Communist China is on pace to overtake the U.S. as the biggest economy on the planet.
China’s economy may be slowing down from its breakneck pace of recent decades, but it’s still running far ahead of free markets like the U.S.
So does China’s rapid growth call into question the hands-down success of capitalism?
“The U.S. is not pure capitalism,” Goldman Sachs CEO Lloyd Blankfein told CNN’s Poppy Harlow. “In fact, there’s no place for pure capitalism, unregulated capitalism. We have a regulated system.”
Blankfein, arguably the most powerful man on staunchly free market Wall Street, said that “at the end of the day, everything is going to be a hybrid.”
That’s why the Goldman executive believes there’s enough “overlap” in the American and Chinese systems to allow the two countries to find places to work together through investment and bilateral trade.
Not every year can be a banner year: China’s economy is clearly going through some growing pains. Last year the country’s economy grew at 7.4%, its slowest pace in 24 years.
But Blankfein, who has said the 21st Century could very well be the Chinese century, doesn’t sound worried.
“Not every year in this century is gonna be China’s year, even if it turns out to be their century,” he said.
After all, Blankfein noted, last century was very good for America but the U.S. still suffered more than a few deep recessions and even a Great Depression.

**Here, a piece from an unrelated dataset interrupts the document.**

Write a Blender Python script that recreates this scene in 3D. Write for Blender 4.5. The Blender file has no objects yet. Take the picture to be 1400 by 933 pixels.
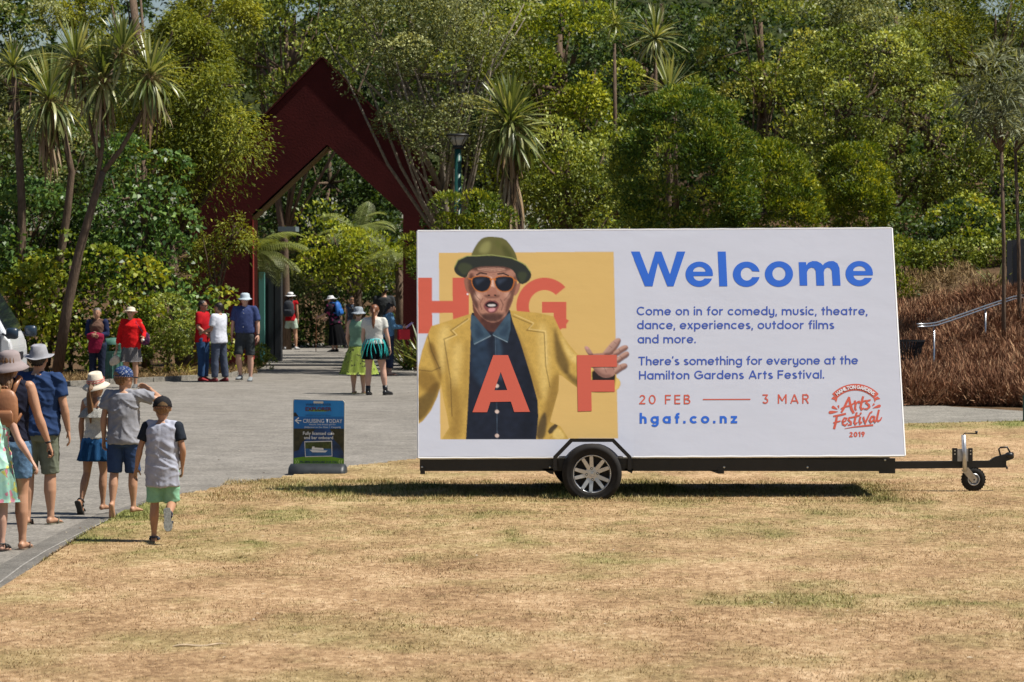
import bpy, bmesh, math, random
import numpy as np
from mathutils import Vector, Matrix, noise as mnoise

SC = bpy.context.scene
COL = SC.collection
R = math.radians
random.seed(7)
RNG = np.random.default_rng(11)

# ------------------------------------------------------------------ camera
F = 4200.0          # focal length in photo pixels (1400 wide)
HC = 2.45           # camera height
HY = 362.0          # horizon row in the photograph
cam_d = bpy.data.cameras.new('camera')
cam = bpy.data.objects.new('camera', cam_d)
COL.objects.link(cam)
cam.location = (0, 0, HC)
cam.rotation_euler = (R(90), 0, 0)
cam_d.sensor_width = 36
cam_d.lens = F / 1400 * 36
cam_d.shift_y = -(466.5 - HY) / 1400
cam_d.clip_start = 0.5
cam_d.clip_end = 3000
cam_d.dof.use_dof = True
cam_d.dof.focus_distance = 31.5
cam_d.dof.aperture_fstop = 7.1
SC.camera = cam

# ------------------------------------------------------------------ light
SUN = Vector((0.60, -0.075, 1.0)).normalized()
elev = math.asin(SUN.z)
w = bpy.data.worlds.new('World'); SC.world = w; w.use_nodes = True
nt = w.node_tree
sky = nt.nodes.new('ShaderNodeTexSky'); sky.sky_type = 'NISHITA'; sky.sun_disc = False
sky.sun_elevation = elev
sky.sun_rotation = math.atan2(SUN.x, SUN.y)
sky.air_density = 1.0; sky.dust_density = 0.6; sky.ozone_density = 1.0
nt.links.new(sky.outputs[0], nt.nodes['Background'].inputs[0])
nt.nodes['Background'].inputs[1].default_value = 0.056
sun_d = bpy.data.lights.new('sun', 'SUN'); sun_d.energy = 5.0; sun_d.angle = R(0.53); sun_d.color = (1.0, 0.95, 0.86)
sun = bpy.data.objects.new('sun', sun_d); COL.objects.link(sun)
sun.rotation_euler = SUN.to_track_quat('Z', 'Y').to_euler()
sun.location = (20, 20, 40)
SC.view_settings.view_transform = 'Standard'; SC.view_settings.look = 'None'
SC.view_settings.gamma = 1; SC.view_settings.exposure = 0.42
SC.cycles.max_bounces = 6; SC.cycles.diffuse_bounces = 2; SC.cycles.glossy_bounces = 2
SC.cycles.transmission_bounces = 4; SC.cycles.transparent_max_bounces = 4
SC.cycles.caustics_reflective = False; SC.cycles.caustics_refractive = False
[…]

China moves toward ‘sustainable’ growth: The mantra in China had been “growth at all costs,” but Blankfein said the country’s leaders now realize rapid growth created the “twin ills” of corruption and environmental damage.

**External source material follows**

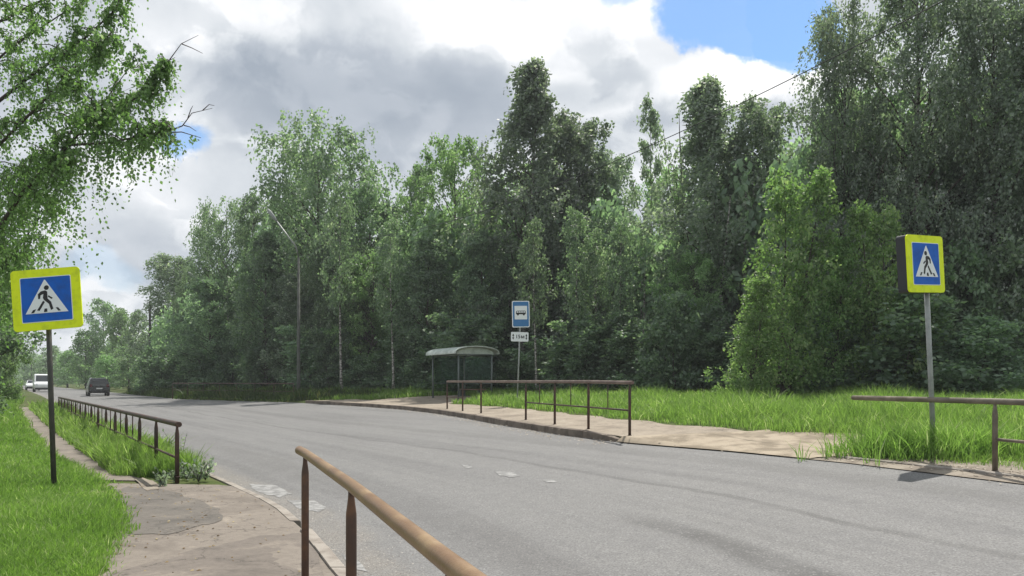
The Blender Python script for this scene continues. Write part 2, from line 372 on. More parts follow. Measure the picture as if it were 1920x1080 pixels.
M['pave_right'] = pave_mat('pale_pavement', (.20, .168, .132), (.31, .265, .212), (.39, .34, .275), .9)
M['patch'] = pave_mat('dark_asphalt_patch', (.10, .092, .083), (.15, .136, .12), (.205, .18, .152), 2)
M['sand'] = mat('sand_dirt', (.33, .275, .205), .95, noise=((.20, .165, .12), 2.2, .4, .62), bump=(18, .6))
M['dirt'] = mat('dark_dirt', (.17, .14, .11), .95, noise=((.27, .235, .19), 3, .4, .62), bump=(18, .8))
def paint_mat():
    m = mat('worn_road_paint', (.62, .61, .58), .8); t = m.node_tree; b = t.nodes['Principled BSDF']
    pos = t.nodes.new('ShaderNodeNewGeometry').outputs['Position']
    n = NOISE(t, pos, 7, 7, .7).outputs['Fac']
    t.links.new(MIX(t, MR(t, n, .42, .58), (.17, .168, .165), (.29, .288, .28)), b.inputs['Base Color']); return m
M['paint'] = paint_mat()

# ------------------------------------------------------------------ ground, road, pavements
def strip(name, ys, fl, fr, n, dz, mat_, label=None, uv=False, cols=None):
    """sheet between two side lines given as functions of distance"""
    V = []; Fc = []
    for y in ys:
        a, b = fl(y), fr(y)
        for k in range(n + 1):
            x = a + (b - a) * k / n; V.append((x, y, float(gz(min(max(x, lf(y) + .001), rf(y) - .001) if uv else x, y)) + dz))
    for i in range(len(ys) - 1):
        for k in range(n): Fc.append((i * (n + 1) + k, i * (n + 1) + k + 1, (i + 1) * (n + 1) + k + 1, (i + 1) * (n + 1) + k))
    me = bpy.data.meshes.new(name); me.from_pydata(V, [], Fc); me.update()
    me.polygons.foreach_set('use_smooth', [True] * len(Fc))
    if uv:
        ul = me.uv_layers.new(name='UVMap'); wid = [(fr(y) - fl(y)) * .84 for y in ys]
        for p in me.polygons:
            for li in p.loop_indices:
                vi = me.loops[li].vertex_index; i, k = divmod(vi, n + 1); ul.data[li].uv = (wid[i] * k / n, ys[i] * 1.15)
    o = link(name, me, mat_); o['kind'] = 'structure'
    if label: o['label'] = label
    return o
YS = list(np.concatenate([np.arange(-30, 0, 3), np.arange(0, 30, .5), np.arange(30, 90, 2), np.arange(90, 220, 8), [260, 320, 400, 520, 700, 1000, 1500]]))
lf = lambda y: float(ip(XL, y)); rf = lambda y: float(ip(XR, y))
# terrain: one sheet, dipping a little under the road
LO = [-1600, -700, -300, -150, -80, -45, -28, -20, -14, -10, -8, -6, -5, -4, -3.4, -2.8, -2.2, -1.6, -1, -.5, -.16, 0]
RO = [0, .16, .3, .6, 1, 1.5, 2, 2.6, 3.1, 3.6, 4.4, 5.2, 6, 8, 10, 13, 16, 22, 30, 45, 80, 150, 300, 700, 1600]
V = []; Fc = []; ncol = len(LO) + 3 + len(RO)
for y in YS:
    l, r = lf(y), rf(y)
    row = [(l + o, float(gz(l + o - 1e-4, y)) - (.012 if o < 0 else .10)) for o in LO]
    row += [(l + (r - l) * q, float(gz(l + (r - l) * q, y)) - .10) for q in (.25, .5, .75)]
    row += [(r + o, float(gz(r + o + 1e-4, y)) - .012 if o > 0 else float(gz(r - .001, y)) - (.10 if 15.3 < y < 44.6 else .012)) for o in RO]
    if not -3 <= y <= 20: row[len(LO) - 1] = (l, y and float(gz(l + .001, y)) - .012)
    V += [(a, y, b) for a, b in row]
for i in range(len(YS) - 1):
    for k in range(ncol - 1): Fc.append((i * ncol + k, i * ncol + k + 1, (i + 1) * ncol + k + 1, (i + 1) * ncol + k))
me = bpy.data.meshes.new('ground'); me.from_pydata(V, [], Fc); me.update(); me.polygons.foreach_set('use_smooth', [True] * len(Fc))
g = link('ground', me, M['ground']); g['kind'] = 'structure'
strip('road', YS, lambda y: lf(y) - .02, lambda y: rf(y) + .02, 10, 0, M['asphalt'], uv=True)
PVL = [(-10, -3.0), (0, -2.4), (5, -2.9), (6.6, -3.45), (8.5, -4.2), (10.5, -5.3), (13, -6.75), (14.5, -7.95), (16.6, -9.5), (22, -13.1), (30, -18.3), (44, -27.3), (54, -33), (90, -56)]
PVR = [(12.7, -5.6), (13.4, -6.45), (16.6, -8.65), (22, -12.2), (30, -17.4), (44, -26.4)]
pvl = lambda y: float(ip(PVL, y)) + .09 * math.sin(y * 2.1) + (.06 * math.sin(y * 7.7 + 1) if y < 14 else 0)
pvr = lambda y: (lf(y) - .10) if y < 12.6 else float(ip(PVR, y)) + .05 * math.sin(y * 5)
strip('pavement', list(np.arange(-8, 12.61, .3)), pvl, pvr, 8, .004, M['pave_left'])
strip('path', list(np.arange(12.8, 44, .4)), pvl, lambda y: float(ip(PVR, y)) + .05 * math.sin(y * 2), 4, .004, M['pave_left'])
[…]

Efforts to fight China’s infamous smog are not exactly helping the country’s economic growth in the short-term. They are forcing factories and mills that heavily pollute to shut down, leaving some people out of work.

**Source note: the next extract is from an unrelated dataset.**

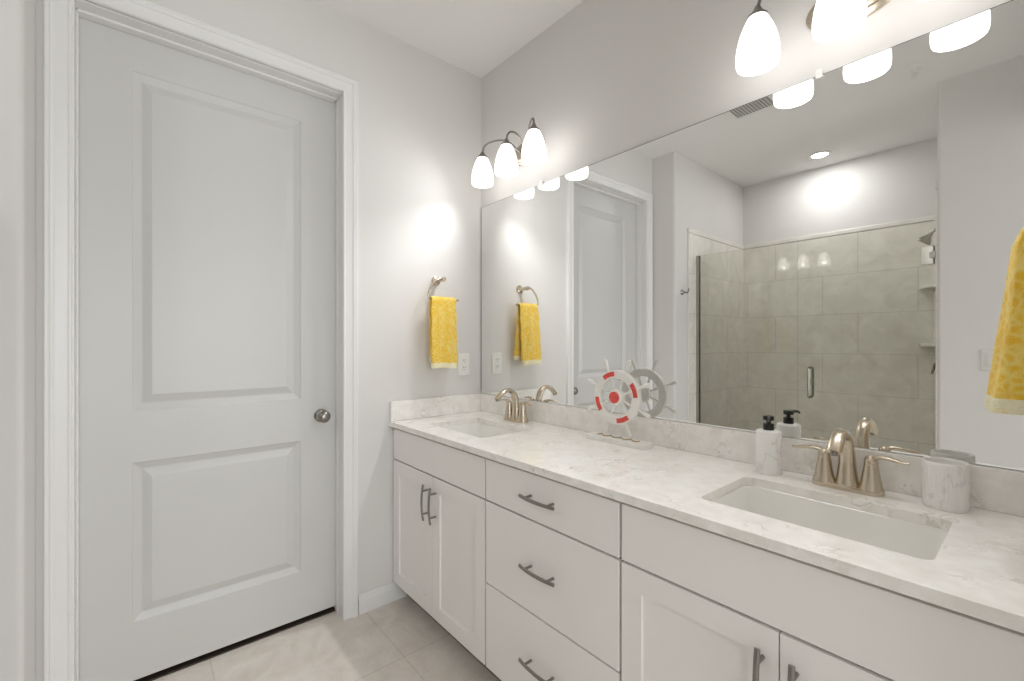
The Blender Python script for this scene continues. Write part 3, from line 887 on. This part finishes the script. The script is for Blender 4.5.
for zc in (1.812, 0.32):
    bm = B(); z = zc-0.10
    for y in (-1, 1):
        box(bm, (1.627-DXC, y*0.0052, z-0.055), (1.676-DXC, y*0.013, z+0.055))
    box(bm, (1.676-DXC, -0.013, z-0.055), (1.681-DXC, 0.013, z-0.022)); box(bm, (1.676-DXC, -0.013, z+0.022), (1.681-DXC, 0.013, z+0.055))
    hg = obj('hinge', bm, M['chrome'], t, bevel=0.001)
    bm = B(); box(bm, (1.664-DXC, -0.017, z-0.020), (1.6905-DXC, 0.017, z+0.020)); lathe(bm, [(0.006, z-0.055), (0.006, z+0.055)], 12, (1.682-DXC, 0.0, 0))
    obj('hinge_knuckle', bm, M['steel'], hg, bevel=0.001)

XE = XO-0.009
t = thing('shower_head', 'nickel shower head angled from the tiled end wall above the door hinge', 'shower head', (XE, -2.62, 2.06))
obj('flange', lathe(B(), [(0.028, 0), (0.028, -0.004), (0.012, -0.010), (0.011, -0.014), (0, -0.014)], 24, (0, 0, 0), 'X'), M['chrome'], t, smooth=40)
obj('arm', sweep(B(), catmull([(-0.010, 0, 0), (-0.035, 0, 0.004), (-0.060, 0, -0.008), (-0.082, 0, -0.030)], 5), 0.010, 12), M['chrome'], t, smooth=50)
bm = lathe(B(), [(0.0, 0.015), (0.012, 0.012), (0.014, -0.004), (0.020, -0.015), (0.042, -0.050), (0.044, -0.058), (0.038, -0.062), (0, -0.062)], 28)
bm.transform(Matrix.Translation((-0.082, 0, -0.034)) @ Matrix.Rotation(math.radians(38), 4, 'Y'))
obj('spray_head', bm, M['chrome'], t, smooth=40)
t = thing('shower_valve', 'round nickel shower valve with dark lever on the tiled end wall', 'shower valve', (XE, -2.62, 1.15))
obj('escutcheon', lathe(B(), [(0.08, 0), (0.08, -0.004), (0.072, -0.010), (0.03, -0.014), (0.026, -0.05), (0, -0.052)], 36, (0, 0, 0), 'X'), M['chrome'], t, smooth=40)
obj('lever', sweep(B(), catmull([(-0.040, 0, 0), (-0.055, 0.0, -0.012), (-0.066, 0.0, -0.04), (-0.074, 0.0, -0.075)], 5), interp([(0.013, 0.012), (0.011, 0.010), (0.008, 0.007), (0.007, 0.005)], 5), 12), M['steel'], t, smooth=50)

def corner_shelf(label):
    t = thing('corner_shelf', label, 'shelf', group='corner shelves in the shower')
    R_ = 0.19
    pts = [(0, 0)] + [(-R_*math.cos(PI/2*i/14), R_*math.sin(PI/2*i/14)) for i in range(15)]
    obj('ledge', prism(B(), pts, 0, 0.022), M['china'], t, bevel=0.004)
    pts2 = [(-0.002, 0.002)] + [(-R_*0.55*math.cos(PI/2*i/10), R_*0.55*math.sin(PI/2*i/10)) for i in range(11)]
    obj('bracket', prism(B(), pts2, -0.014, 0), M['china'], t, bevel=0.003)
    return t
c0 = corner_shelf('upper white corner shelf in the tiled shower'); c0.location = (XE-0.0005, YB+0.0095, 1.69)
copy_tree(c0, (XE-0.0005, YB+0.0095, 1.26), 0, 'lower white corner shelf in the tiled shower')

t = thing('robe_hook', 'small nickel robe hook on the wall beside the shower glass', 'hook', (XJ+0.0005, -1.885, 1.70))
obj('rosette', lathe(B(), [(0.022, 0), (0.022, 0.005), (0.015, 0.010), (0.008, 0.014), (0.0075, 0.03), (0, 0.03)], 24, (0, 0, 0), 'X'), M['steel'], t, smooth=40)
obj('hook_arm', sweep(B(), catmull([(0.025, 0, 0), (0.035, 0, -0.008), (0.050, 0, -0.004), (0.058, 0, 0.016), (0.057, 0, 0.026)], 5), 0.0055, 10), M['steel'], t, smooth=50)

# switch on the wall facing the mirror
t = thing('light_switch', 'pale switch plate on the plain wall reflected beside the towel', 'light switch', (1.915, YO+0.0005, 1.19))
MF = Matrix(((-1, 0, 0, 0), (0, 0, 1, 0), (0, 1, 0, 0), (0, 0, 0, 1)))
bm = loops(B(), [[MF @ Vector((x, y, z)) for x, y in rrect(0, 0, w, h, 0.006, 4)] for w, h, z in ((0.074, 0.118, 0), (0.074, 0.118, 0.003), (0.068, 0.112, 0.0055))], True, True)
obj('cover_plate', bm, M['putty'], t, smooth=30)
obj('rocker', prism(B(), rrect(0, 0, 0.033, 0.066, 0.002, 3), 0.005, 0.009, MF), M['putty'], t, bevel=0.001)

# ------------------------------------------------------------------ ceiling fittings
t = thing('recessed_light', 'round recessed downlight glowing in the ceiling over the shower', 'ceiling light', (0.935, -2.735, H-0.0005))
obj('trim_ring', lathe(B(), [(0.055, -0.004), (0.058, -0.008), (0.078, -0.006), (0.082, 0.0), (0.055, 0.0)], 40, cap0=False, cap1=False), M['plastic'], t, smooth=40)
obj('lens', lathe(B(), [(0.056, -0.002), (0.050, -0.0055), (0, -0.006)], 32, cap0=False), M['led'], t, smooth=40)
d = bpy.data.lights.new('downlight_beam', 'AREA'); d.shape = 'DISK'; d.size = 0.085; d.spread = math.radians(180); d.energy = SHOWER_W; d.color = (0.99, 0.99, 0.995)
o = bpy.data.objects.new('downlight_beam', d); COL.objects.link(o); o.location = (0, 0, -0.0085); o.parent = t

t = thing('air_vent', 'square white louvred vent in the ceiling', 'vent', (0.885, -1.49, H-0.0005))
a, b = 0.150, 0.118
bm = B()
for (x0, y0, x1, y1) in ((-a, -a, a, -b), (-a, b, a, a), (-a, -b, -b, b), (b, -b, a, b)): box(bm, (x0, y0, -0.010), (x1, y1, 0))
obj('frame', bm, M['plastic'], t, bevel=0.003)
obj('duct_shade', boxb((-b, -b, -0.0035), (b, b, -0.0005)), M['slot'], t)  # dark sheet standing in for the shade behind the slats
bm = B()
n = 13
for i in range(n):
    y = -b + 2*b*(i+0.5)/n
    box(bm, (-b, y-0.0026, -0.0085), (b, y+0.0026, -0.0070))
for i in range(1, 12):
    x = -b + 2*b*i/12
    box(bm, (x-0.0016, -b, -0.0080), (x+0.0016, b, -0.0065))
obj('grille', bm, M['plastic'], t)

t = thing('fire_sprinkler', 'small white fire sprinkler on the ceiling', 'sprinkler', (1.64, -1.785, H-0.0005))
obj('escutcheon', lathe(B(), [(0.038, 0), (0.036, -0.006), (0.022, -0.010), (0.013, -0.013), (0.013, -0.03), (0, -0.03)], 28), M['plastic'], t, smooth=40)
bm = B()
for s in (-1, 1): sweep(bm, catmull([(s*0.010, 0, -0.028), (s*0.016, 0, -0.042), (s*0.012, 0, -0.056), (0, 0, -0.064)], 4), 0.0028, 8)
obj('yoke', bm, M['plastic'], t, smooth=50)
obj('deflector', lathe(B(), [(0, -0.062), (0.017, -0.064), (0.018, -0.066), (0, -0.068)], 20), M['plastic'], t, smooth=40)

The same can be said about China’s clamp down on corruption. Uber-rich Chinese politicians and business people are now less likely to spend freely in restaurants and casinos.
China is also taking steps to limit a dangerous surge in credit, despite the negative implications to near-term growth.
“They are constantly watching their growth slow down so they can have much more sustainable growth,” Blankfein said.
US has to do ‘better’ on inequality: While growth in the U.S. has improved, Blankfein said inequality remains a destabilizing force in the American economy.
He said inequality isn’t necessarily being caused by the affluent. Instead, Goldman’s CEO said the gap between the rich and the poor has been driven by “the rise of technology” and the “winner take all market.”
In one sign of growing inequality, a recent Urban Institute report shows whites now have 12 times the wealth of blacks and nearly 10 times more than Hispanics. That’s up from seven times for blacks and six times for Hispanics in 1995.
“We have to do a better job” of distributing wealth, he said. “Everybody has to join in.”
So what does the Goldman chief say needs to be done to fight inequality?
He said the government needs to invest more on training, education and housing to ensure everyone has free or cheap access.
“If you don’t have it, you lose access to the escalator that could take you up and through the middle class and higher,” Blankfein said.